Waste management firm to tighten subcontractor oversight amid summons controversy


SHAH ALAM: KDEB Waste Management Sdn Bhd (KDEB) has announced plans to impose stricter rules and checks on all its subcontractors following recent controversy over having the highest number of unpaid Road Transport Department (JPJ) summonses.

KDEB Waste Management managing director Datuk Ramli Mohd Tahir explained that current agreements with subcontractors result in summonses issued to KDEB vehicle drivers, who are employed by subcontractors, being directed to KDEB itself.

Unlike most other states’ waste management services, KDEB owns all its 1,540 vehicles currently used by its subcontractors, as per a company mandate when it was established as a subsidiary of the Selangor government.

"We are responsible for any manufacturing defects on the vehicle, but maintenance to ensure road-worthiness and fixing wear-and-tear is the responsibility of the subcontractors as per our agreement with them.
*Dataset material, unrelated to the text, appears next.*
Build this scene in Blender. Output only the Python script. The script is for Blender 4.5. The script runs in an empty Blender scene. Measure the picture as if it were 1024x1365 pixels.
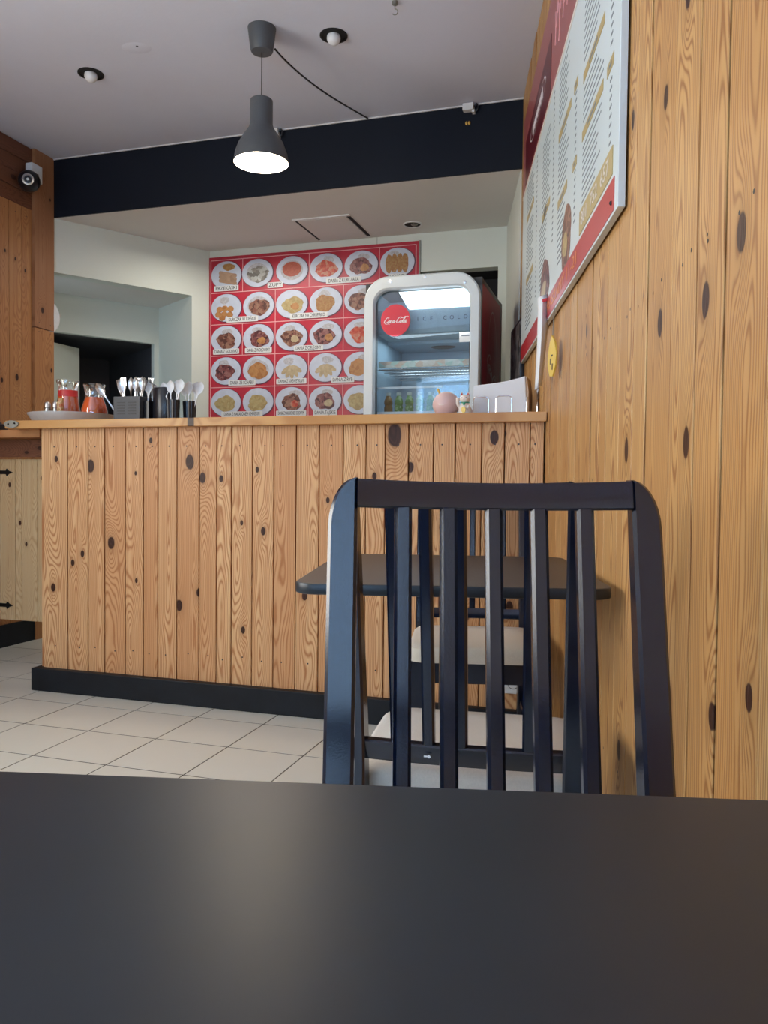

"This, combined with poor communication about JPJ summonses between both the vehicle drivers and subcontractors, as well as between the subcontractors and KDEB, has resulted in many summonses going missing-in-action, leaving us in the dark.

"The plan now is to review existing clauses in our subcontractors' contracts to be more stringent with increased penalties while improving KDEB’s own monitoring operations," he said during a press conference on Thursday (June 26).

Ramli stated that changes could include increasing the frequency of KDEB’s checks on subcontractors for JPJ summonses from monthly to bi-weekly, as well as system improvements to better trace wrongdoings by subcontractors’ drivers.

He also mentioned that checks with the JPJ MySikap website found KDEB only had 14,343 active unpaid summonses.

Ramli added that KDEB had paid RM2,378,205 for 23,218 JPJ summonses since August 2015, which includes 1,237 summonses incurred in 2025 alone, valued at RM146,890, as of Wednesday (June 25).

This comes after Transport Minister Anthony Loke stated that KDEB was among the companies with the highest number of unpaid JPJ summonses for various traffic offences, reported to be 22,017, on Wednesday (June 25).

"We are now planning to meet with JPJ officials to resolve this 8,000 figure discrepancy," Ramli added.